Posted on 04/10/2004 12:55:15 PM PDT by Maria S
WASHINGTON -- The month-long series of Congressional intelligence hearings that ended this week produced a detailed and disheartening portrait of the U.S. spy community as it groped its way toward Sept. 11.
It also reshaped thinking about the most basic lingering question: could the attacks have been prevented?
For months after Sept. 11, the answer, high-level government officials insisted, was no. The new answer is that preventing or disrupting them certainly seems to have been possible.
"It really is impossible to say whether the attacks would have been stopped," Eleanor Hill, staff director of the inquiry, said in an interview Friday: "But I think we would have had a much better chance" if intelligence agencies had acted on critical clues.
The spy agencies were portrayed as displaying dazzling skill and earnest effort, but in the end overwhelmed by the task and undone by some of their own worst tendencies.

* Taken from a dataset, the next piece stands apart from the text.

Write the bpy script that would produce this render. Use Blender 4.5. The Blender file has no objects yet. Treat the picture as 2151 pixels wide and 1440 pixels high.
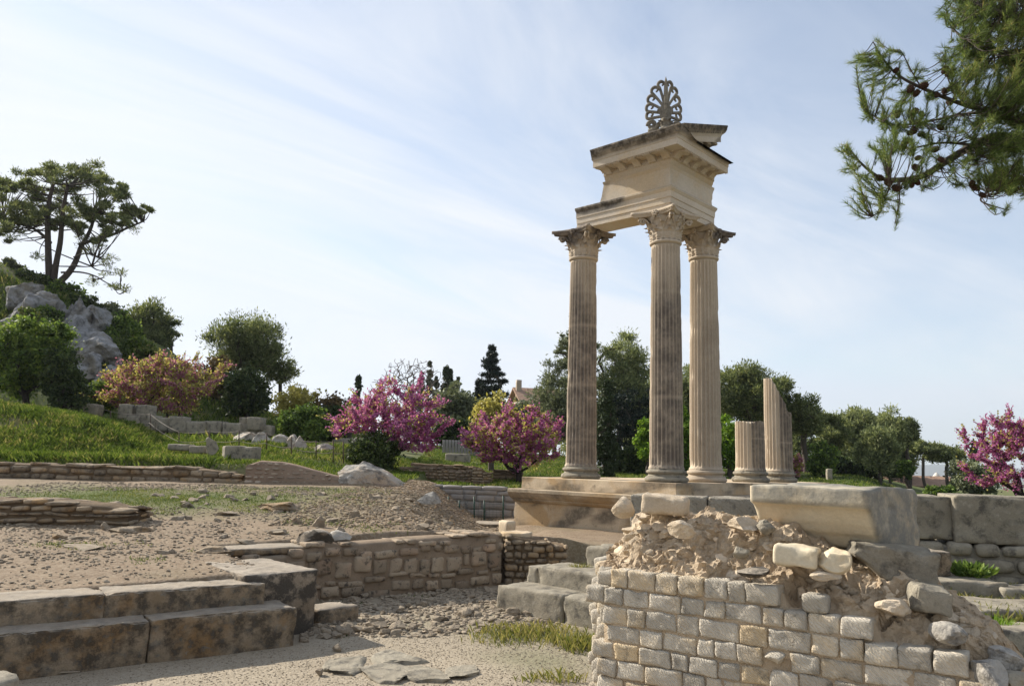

(Excerpt) Read more at detnews.com ...
From the article: "The parade of intelligence officials who appeared before the joint committee rightly complained that funding and resources for their agencies were depleted significantly during the 1990s."
It seems to me, after reading this article, that this Congressional hearing was much fairer to the Bush Adm., and was actually trying to find a solution. Maybe just the way I read it...I don't know.